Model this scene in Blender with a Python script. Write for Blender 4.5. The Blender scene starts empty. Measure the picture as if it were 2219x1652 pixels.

....................

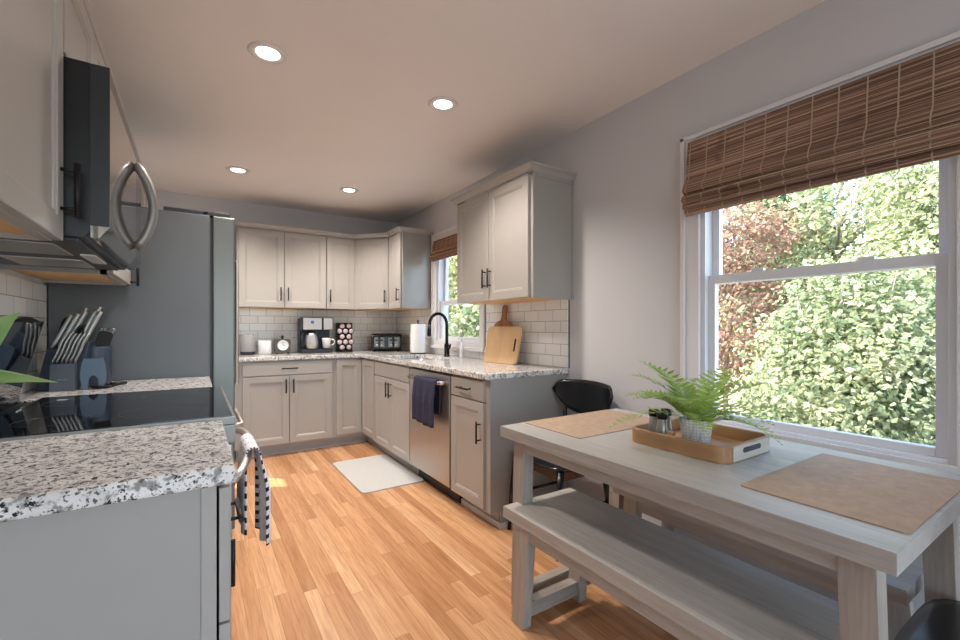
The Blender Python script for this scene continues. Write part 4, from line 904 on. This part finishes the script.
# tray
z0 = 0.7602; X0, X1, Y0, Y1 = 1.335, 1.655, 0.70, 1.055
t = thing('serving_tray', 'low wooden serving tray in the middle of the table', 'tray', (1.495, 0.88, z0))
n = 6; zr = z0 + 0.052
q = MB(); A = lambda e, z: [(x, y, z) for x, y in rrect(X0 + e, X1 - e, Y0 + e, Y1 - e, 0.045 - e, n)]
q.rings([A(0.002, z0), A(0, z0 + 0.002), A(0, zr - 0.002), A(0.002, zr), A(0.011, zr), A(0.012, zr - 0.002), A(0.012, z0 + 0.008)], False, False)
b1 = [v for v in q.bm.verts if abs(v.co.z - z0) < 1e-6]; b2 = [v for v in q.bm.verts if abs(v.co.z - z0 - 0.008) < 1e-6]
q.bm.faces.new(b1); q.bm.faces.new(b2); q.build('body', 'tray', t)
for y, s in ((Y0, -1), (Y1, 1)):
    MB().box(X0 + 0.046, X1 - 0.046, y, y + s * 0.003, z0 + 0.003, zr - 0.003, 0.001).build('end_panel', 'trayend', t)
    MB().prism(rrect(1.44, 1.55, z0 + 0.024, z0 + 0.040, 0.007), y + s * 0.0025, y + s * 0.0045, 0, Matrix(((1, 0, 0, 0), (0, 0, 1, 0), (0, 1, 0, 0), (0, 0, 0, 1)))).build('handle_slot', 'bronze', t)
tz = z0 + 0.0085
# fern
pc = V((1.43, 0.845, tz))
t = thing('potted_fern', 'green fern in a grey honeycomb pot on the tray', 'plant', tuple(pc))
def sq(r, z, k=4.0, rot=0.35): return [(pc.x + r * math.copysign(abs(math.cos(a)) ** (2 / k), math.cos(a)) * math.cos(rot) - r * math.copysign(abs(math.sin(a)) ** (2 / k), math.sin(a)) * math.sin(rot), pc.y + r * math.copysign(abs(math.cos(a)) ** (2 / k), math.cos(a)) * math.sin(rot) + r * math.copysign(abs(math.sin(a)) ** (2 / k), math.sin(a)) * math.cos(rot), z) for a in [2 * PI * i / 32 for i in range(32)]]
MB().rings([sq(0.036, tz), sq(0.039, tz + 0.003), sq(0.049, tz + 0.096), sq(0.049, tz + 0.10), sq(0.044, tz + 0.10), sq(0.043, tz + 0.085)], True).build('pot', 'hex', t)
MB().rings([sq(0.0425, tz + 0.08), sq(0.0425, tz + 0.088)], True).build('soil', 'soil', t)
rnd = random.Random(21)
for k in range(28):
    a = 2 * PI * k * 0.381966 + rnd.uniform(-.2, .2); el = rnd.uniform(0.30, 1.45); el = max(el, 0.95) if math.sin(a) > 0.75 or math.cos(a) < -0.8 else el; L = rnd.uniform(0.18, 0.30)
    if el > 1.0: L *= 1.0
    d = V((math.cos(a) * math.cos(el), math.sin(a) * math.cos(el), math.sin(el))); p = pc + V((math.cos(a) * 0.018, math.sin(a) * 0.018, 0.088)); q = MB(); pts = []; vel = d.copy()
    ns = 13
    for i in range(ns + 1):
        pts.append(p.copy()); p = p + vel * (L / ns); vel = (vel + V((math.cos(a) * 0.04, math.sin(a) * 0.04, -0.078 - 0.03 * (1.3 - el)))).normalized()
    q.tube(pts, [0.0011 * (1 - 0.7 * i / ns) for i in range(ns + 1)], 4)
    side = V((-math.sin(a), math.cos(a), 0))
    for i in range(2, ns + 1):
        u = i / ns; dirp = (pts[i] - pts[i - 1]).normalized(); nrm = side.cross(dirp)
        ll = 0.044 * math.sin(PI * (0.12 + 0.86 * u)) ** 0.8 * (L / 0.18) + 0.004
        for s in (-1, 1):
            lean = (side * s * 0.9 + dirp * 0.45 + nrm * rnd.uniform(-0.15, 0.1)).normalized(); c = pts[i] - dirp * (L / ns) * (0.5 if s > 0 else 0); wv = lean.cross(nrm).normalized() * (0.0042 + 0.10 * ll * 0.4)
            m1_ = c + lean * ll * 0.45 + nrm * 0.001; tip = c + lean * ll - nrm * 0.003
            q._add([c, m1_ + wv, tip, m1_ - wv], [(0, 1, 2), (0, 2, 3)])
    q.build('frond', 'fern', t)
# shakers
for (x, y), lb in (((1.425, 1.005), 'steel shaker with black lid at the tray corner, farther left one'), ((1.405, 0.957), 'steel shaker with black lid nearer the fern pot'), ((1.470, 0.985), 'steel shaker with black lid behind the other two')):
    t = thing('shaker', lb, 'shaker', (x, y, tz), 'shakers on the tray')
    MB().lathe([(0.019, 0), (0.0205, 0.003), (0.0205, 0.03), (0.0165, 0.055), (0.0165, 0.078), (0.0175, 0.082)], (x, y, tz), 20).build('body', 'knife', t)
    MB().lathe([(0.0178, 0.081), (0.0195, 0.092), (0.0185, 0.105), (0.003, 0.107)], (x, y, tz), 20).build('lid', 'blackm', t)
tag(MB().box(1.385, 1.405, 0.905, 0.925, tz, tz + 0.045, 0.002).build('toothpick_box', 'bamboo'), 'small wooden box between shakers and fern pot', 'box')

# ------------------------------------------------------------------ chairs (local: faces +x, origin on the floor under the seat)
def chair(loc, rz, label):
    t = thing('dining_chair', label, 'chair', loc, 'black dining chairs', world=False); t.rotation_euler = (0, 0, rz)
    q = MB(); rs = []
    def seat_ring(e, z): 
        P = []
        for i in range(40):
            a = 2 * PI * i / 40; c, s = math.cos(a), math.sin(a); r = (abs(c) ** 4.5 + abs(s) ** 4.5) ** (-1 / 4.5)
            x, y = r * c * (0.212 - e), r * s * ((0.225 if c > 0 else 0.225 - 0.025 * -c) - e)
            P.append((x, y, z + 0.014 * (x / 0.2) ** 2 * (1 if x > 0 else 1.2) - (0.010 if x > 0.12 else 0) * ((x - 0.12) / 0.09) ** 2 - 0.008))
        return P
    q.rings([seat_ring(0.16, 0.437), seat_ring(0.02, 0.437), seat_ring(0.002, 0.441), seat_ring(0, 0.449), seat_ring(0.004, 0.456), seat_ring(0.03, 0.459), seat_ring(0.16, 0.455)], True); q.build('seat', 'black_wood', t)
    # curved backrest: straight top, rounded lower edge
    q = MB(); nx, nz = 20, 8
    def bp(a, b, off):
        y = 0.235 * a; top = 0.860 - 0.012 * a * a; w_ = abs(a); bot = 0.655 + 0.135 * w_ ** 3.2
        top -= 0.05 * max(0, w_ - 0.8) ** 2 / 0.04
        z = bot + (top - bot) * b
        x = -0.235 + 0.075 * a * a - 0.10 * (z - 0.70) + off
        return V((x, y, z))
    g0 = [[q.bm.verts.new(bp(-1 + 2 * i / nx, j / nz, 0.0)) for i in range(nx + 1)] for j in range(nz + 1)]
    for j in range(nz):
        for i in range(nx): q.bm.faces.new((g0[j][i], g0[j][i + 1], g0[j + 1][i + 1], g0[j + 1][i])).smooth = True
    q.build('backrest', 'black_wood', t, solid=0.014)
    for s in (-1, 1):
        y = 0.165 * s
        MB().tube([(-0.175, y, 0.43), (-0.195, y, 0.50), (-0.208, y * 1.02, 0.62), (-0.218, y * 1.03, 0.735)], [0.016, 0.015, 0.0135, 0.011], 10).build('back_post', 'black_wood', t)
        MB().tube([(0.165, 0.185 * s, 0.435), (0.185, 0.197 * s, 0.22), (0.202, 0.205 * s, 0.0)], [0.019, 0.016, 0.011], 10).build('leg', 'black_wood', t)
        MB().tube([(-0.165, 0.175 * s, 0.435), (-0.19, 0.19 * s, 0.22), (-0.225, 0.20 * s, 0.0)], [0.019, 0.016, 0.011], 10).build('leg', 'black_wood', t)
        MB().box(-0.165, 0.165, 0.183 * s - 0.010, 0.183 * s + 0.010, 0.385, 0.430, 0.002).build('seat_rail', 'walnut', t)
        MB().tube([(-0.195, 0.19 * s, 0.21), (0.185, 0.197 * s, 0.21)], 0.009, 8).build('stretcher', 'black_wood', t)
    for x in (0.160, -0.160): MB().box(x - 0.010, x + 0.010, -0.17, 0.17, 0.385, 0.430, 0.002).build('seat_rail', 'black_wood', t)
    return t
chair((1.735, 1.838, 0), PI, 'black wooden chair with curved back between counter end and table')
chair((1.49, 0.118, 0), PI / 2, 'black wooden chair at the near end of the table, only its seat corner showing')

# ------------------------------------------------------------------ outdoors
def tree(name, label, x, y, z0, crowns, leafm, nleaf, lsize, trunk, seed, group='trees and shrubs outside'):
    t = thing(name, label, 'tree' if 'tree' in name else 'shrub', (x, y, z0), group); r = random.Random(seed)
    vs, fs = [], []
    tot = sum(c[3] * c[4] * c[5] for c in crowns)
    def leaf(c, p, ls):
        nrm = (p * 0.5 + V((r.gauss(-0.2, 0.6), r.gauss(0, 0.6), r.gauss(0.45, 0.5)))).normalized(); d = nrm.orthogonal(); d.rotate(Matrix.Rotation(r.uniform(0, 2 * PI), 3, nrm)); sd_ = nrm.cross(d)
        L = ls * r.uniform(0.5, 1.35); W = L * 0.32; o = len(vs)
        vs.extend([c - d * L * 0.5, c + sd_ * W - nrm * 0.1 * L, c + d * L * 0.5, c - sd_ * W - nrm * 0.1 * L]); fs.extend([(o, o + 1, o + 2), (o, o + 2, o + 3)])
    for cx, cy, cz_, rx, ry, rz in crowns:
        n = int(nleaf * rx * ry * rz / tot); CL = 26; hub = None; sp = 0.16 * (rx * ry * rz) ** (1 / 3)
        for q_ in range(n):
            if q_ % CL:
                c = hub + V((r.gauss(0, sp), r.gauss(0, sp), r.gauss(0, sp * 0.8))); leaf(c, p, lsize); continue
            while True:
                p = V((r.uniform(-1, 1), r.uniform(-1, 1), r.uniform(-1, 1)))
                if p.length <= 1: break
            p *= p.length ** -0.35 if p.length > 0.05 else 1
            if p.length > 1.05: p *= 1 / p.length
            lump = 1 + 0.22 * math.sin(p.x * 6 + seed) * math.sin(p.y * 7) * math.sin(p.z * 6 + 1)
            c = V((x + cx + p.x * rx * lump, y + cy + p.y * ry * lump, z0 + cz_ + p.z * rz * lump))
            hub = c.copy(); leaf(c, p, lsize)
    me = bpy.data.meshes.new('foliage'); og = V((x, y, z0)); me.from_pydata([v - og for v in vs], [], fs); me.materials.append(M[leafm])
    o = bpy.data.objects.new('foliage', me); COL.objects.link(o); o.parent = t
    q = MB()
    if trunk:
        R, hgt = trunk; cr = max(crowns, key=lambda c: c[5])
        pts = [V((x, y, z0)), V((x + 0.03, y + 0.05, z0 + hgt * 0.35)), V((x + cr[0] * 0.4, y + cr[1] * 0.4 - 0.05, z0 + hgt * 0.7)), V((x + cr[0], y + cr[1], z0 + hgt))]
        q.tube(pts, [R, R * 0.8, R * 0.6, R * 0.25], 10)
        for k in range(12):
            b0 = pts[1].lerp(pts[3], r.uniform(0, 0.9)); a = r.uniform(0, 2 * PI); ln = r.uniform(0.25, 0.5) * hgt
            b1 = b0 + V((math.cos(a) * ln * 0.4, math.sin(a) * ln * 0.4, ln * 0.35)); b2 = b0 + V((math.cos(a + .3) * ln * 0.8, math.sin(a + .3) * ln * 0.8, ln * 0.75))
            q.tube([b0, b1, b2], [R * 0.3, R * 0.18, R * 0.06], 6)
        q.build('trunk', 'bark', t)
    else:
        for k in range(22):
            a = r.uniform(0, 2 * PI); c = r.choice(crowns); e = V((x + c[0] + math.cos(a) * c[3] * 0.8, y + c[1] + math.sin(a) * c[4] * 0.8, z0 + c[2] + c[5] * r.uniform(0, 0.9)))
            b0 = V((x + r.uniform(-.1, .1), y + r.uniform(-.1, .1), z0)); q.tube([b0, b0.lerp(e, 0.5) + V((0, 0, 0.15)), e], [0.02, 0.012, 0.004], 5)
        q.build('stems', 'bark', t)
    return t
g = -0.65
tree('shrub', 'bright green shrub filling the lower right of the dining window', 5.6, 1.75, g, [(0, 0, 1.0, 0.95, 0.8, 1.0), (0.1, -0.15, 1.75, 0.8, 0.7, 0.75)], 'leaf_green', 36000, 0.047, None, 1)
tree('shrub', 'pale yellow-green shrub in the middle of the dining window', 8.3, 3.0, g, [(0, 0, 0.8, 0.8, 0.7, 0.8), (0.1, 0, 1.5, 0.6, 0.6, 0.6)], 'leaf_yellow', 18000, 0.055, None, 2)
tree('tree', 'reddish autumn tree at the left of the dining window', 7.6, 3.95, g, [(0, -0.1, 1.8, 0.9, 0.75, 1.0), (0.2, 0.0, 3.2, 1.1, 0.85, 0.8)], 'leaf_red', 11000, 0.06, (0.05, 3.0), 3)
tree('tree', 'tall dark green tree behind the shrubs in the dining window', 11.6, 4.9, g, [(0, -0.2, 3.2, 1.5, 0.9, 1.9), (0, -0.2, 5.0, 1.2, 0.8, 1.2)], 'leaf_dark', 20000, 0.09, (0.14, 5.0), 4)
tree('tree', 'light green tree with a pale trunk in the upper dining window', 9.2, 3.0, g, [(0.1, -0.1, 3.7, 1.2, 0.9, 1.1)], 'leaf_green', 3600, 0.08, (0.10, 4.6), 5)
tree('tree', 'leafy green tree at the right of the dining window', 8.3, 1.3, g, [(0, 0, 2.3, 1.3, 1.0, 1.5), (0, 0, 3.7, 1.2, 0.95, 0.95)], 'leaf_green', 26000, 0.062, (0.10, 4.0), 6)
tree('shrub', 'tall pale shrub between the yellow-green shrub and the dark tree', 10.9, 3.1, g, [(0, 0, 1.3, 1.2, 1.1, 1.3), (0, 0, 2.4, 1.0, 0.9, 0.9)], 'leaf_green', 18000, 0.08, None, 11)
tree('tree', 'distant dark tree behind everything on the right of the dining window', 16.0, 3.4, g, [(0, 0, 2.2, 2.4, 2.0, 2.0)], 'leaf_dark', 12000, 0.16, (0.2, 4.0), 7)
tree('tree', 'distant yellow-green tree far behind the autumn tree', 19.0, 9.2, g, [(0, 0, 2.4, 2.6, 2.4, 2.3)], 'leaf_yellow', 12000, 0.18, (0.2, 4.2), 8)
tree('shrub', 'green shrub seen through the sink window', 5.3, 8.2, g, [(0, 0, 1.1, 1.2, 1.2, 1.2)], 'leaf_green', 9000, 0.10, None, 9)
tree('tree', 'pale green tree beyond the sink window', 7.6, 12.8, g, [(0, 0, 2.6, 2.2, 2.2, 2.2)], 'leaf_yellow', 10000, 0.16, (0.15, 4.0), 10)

....................

▶ [PROMPT] Which lines above contain "this"? Show each of them.

▶ [SOLUTION BELOW]
Model this scene in Blender with a Python script. Write for Blender 4.5. The Blender scene starts empty. Measure the picture as if it were 2219x1652 pixels.
The Blender Python script for this scene continues. Write part 4, from line 904 on. This part finishes the script.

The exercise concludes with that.